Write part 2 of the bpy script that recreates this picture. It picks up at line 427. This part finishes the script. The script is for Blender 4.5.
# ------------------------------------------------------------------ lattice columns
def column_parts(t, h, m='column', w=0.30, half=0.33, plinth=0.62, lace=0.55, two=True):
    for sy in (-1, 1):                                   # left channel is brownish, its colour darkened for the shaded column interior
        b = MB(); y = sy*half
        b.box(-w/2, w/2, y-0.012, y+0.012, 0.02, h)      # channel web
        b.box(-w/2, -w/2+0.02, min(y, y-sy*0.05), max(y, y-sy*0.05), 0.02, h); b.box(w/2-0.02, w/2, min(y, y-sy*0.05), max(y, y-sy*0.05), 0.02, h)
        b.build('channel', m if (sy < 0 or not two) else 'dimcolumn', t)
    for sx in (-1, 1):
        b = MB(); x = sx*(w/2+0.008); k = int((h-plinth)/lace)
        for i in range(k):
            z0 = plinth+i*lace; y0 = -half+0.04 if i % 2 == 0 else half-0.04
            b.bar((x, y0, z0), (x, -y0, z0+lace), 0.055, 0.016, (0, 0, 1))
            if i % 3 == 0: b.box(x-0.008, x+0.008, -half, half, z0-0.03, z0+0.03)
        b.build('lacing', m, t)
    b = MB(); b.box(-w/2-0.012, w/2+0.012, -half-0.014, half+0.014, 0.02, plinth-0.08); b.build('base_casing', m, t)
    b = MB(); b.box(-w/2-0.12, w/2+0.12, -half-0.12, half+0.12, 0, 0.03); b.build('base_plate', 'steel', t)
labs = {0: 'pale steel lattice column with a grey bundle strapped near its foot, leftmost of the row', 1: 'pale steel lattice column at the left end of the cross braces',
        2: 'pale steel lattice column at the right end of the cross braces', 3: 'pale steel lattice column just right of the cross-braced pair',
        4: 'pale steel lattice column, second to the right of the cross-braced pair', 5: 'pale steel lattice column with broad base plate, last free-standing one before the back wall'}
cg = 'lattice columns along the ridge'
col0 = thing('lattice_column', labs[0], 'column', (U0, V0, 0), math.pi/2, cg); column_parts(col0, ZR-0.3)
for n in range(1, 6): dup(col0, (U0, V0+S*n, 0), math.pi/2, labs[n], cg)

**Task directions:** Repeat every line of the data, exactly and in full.

**Solution below:**
Write part 2 of the bpy script that recreates this picture. It picks up at line 427. This part finishes the script. The script is for Blender 4.5.
# ------------------------------------------------------------------ lattice columns
def column_parts(t, h, m='column', w=0.30, half=0.33, plinth=0.62, lace=0.55, two=True):
    for sy in (-1, 1):                                   # left channel is brownish, its colour darkened for the shaded column interior
        b = MB(); y = sy*half
        b.box(-w/2, w/2, y-0.012, y+0.012, 0.02, h)      # channel web
        b.box(-w/2, -w/2+0.02, min(y, y-sy*0.05), max(y, y-sy*0.05), 0.02, h); b.box(w/2-0.02, w/2, min(y, y-sy*0.05), max(y, y-sy*0.05), 0.02, h)
        b.build('channel', m if (sy < 0 or not two) else 'dimcolumn', t)
    for sx in (-1, 1):
        b = MB(); x = sx*(w/2+0.008); k = int((h-plinth)/lace)
        for i in range(k):
            z0 = plinth+i*lace; y0 = -half+0.04 if i % 2 == 0 else half-0.04
            b.bar((x, y0, z0), (x, -y0, z0+lace), 0.055, 0.016, (0, 0, 1))
            if i % 3 == 0: b.box(x-0.008, x+0.008, -half, half, z0-0.03, z0+0.03)
        b.build('lacing', m, t)
    b = MB(); b.box(-w/2-0.012, w/2+0.012, -half-0.014, half+0.014, 0.02, plinth-0.08); b.build('base_casing', m, t)
    b = MB(); b.box(-w/2-0.12, w/2+0.12, -half-0.12, half+0.12, 0, 0.03); b.build('base_plate', 'steel', t)
labs = {0: 'pale steel lattice column with a grey bundle strapped near its foot, leftmost of the row', 1: 'pale steel lattice column at the left end of the cross braces',
        2: 'pale steel lattice column at the right end of the cross braces', 3: 'pale steel lattice column just right of the cross-braced pair',
        4: 'pale steel lattice column, second to the right of the cross-braced pair', 5: 'pale steel lattice column with broad base plate, last free-standing one before the back wall'}
cg = 'lattice columns along the ridge'
col0 = thing('lattice_column', labs[0], 'column', (U0, V0, 0), math.pi/2, cg); column_parts(col0, ZR-0.3)
for n in range(1, 6): dup(col0, (U0, V0+S*n, 0), math.pi/2, labs[n], cg)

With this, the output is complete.